# Start of INFORMATION SUPPLIED

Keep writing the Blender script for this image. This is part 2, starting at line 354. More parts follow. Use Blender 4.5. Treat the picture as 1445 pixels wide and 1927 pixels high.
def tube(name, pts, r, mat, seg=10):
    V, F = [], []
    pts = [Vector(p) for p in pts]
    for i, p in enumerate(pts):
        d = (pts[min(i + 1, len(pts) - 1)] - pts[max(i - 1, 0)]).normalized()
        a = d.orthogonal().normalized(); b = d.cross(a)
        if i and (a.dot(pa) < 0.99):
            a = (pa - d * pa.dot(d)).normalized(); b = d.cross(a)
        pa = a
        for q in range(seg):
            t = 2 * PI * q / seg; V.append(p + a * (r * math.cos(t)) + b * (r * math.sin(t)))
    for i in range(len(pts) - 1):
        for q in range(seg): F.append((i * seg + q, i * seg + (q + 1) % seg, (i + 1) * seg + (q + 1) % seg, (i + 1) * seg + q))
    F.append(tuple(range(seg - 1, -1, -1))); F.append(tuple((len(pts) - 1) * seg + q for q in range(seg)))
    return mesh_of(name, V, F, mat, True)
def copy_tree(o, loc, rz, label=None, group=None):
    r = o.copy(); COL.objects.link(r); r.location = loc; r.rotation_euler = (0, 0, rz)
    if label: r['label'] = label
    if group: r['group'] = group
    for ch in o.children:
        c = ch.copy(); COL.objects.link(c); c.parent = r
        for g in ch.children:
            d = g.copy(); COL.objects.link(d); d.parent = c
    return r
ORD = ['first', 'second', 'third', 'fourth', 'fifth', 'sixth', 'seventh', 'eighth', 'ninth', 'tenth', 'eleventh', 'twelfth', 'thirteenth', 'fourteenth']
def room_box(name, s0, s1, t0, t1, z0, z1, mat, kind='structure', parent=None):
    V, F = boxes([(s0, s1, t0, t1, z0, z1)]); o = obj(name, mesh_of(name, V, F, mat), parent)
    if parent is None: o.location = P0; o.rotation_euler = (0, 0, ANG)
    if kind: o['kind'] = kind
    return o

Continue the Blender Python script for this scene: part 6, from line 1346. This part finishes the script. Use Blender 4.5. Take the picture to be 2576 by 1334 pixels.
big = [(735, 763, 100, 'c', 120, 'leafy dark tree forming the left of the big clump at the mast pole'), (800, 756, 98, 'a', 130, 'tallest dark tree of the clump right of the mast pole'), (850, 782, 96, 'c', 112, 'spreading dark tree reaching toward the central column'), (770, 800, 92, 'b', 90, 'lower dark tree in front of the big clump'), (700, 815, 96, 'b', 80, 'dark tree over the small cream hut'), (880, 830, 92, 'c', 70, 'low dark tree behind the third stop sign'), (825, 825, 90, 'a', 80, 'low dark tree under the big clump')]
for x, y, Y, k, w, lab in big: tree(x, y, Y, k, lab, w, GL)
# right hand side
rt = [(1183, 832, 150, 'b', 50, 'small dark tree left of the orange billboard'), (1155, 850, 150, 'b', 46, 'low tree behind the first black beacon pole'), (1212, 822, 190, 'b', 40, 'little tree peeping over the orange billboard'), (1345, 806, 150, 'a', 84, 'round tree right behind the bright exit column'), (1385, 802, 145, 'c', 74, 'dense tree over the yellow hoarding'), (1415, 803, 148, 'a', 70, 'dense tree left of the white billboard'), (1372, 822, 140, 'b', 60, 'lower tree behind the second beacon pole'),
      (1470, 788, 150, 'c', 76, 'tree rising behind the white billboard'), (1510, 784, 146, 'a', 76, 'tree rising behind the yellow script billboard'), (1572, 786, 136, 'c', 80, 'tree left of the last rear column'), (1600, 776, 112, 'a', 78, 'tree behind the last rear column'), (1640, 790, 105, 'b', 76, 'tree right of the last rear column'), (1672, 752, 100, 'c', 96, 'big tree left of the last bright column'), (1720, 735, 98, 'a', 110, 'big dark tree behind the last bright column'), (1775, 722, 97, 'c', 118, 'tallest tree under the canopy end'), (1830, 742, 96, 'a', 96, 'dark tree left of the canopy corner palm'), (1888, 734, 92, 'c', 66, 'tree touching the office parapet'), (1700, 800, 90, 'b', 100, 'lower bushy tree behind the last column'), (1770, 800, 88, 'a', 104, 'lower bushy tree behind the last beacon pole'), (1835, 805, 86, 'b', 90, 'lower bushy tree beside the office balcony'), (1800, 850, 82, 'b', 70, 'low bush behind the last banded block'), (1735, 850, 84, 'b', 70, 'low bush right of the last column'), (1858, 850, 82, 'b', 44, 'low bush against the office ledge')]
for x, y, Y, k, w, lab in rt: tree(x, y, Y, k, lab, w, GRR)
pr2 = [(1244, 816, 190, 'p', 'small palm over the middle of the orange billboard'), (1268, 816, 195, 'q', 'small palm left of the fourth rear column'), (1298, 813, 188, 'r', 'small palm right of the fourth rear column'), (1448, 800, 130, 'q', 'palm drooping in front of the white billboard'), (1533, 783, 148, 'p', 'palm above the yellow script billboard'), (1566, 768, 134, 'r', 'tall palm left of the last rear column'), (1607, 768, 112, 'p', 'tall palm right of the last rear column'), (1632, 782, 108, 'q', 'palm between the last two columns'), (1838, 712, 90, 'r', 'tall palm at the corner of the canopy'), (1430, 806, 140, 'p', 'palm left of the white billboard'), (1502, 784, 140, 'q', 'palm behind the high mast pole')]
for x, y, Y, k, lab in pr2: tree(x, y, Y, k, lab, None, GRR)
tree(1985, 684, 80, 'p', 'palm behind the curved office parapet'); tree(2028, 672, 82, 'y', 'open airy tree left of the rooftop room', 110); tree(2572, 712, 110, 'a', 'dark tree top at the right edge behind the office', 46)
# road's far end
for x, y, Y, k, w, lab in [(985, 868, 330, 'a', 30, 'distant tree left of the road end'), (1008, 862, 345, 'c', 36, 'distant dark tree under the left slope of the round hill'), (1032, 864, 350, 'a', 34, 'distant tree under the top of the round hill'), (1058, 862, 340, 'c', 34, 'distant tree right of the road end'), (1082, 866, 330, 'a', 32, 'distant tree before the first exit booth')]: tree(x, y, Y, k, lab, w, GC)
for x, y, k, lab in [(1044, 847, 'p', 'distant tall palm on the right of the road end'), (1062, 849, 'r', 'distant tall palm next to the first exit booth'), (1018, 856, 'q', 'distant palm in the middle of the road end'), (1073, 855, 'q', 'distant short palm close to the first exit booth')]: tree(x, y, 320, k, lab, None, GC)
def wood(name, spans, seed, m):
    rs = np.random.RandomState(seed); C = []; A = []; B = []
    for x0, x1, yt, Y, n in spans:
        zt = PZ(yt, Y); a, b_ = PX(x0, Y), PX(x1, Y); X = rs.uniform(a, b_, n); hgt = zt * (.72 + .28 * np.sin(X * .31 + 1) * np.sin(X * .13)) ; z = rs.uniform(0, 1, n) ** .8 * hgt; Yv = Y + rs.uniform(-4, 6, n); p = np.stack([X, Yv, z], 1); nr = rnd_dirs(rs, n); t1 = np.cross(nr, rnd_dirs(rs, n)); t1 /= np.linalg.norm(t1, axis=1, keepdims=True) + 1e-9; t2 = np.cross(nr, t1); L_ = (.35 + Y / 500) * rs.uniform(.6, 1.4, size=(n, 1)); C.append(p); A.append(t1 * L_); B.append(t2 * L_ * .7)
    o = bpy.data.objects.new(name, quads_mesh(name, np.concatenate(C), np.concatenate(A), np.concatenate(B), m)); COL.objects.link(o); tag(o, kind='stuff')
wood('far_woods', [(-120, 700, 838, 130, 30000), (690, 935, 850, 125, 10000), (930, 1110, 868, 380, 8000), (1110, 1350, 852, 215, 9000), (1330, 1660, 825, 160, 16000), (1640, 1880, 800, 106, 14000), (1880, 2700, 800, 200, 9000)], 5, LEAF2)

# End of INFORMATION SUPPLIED

- PROBLEM DESCRIPTION
Of the lines in the material above, state how many contain the string "picture"; give no other text.

- RESULT
2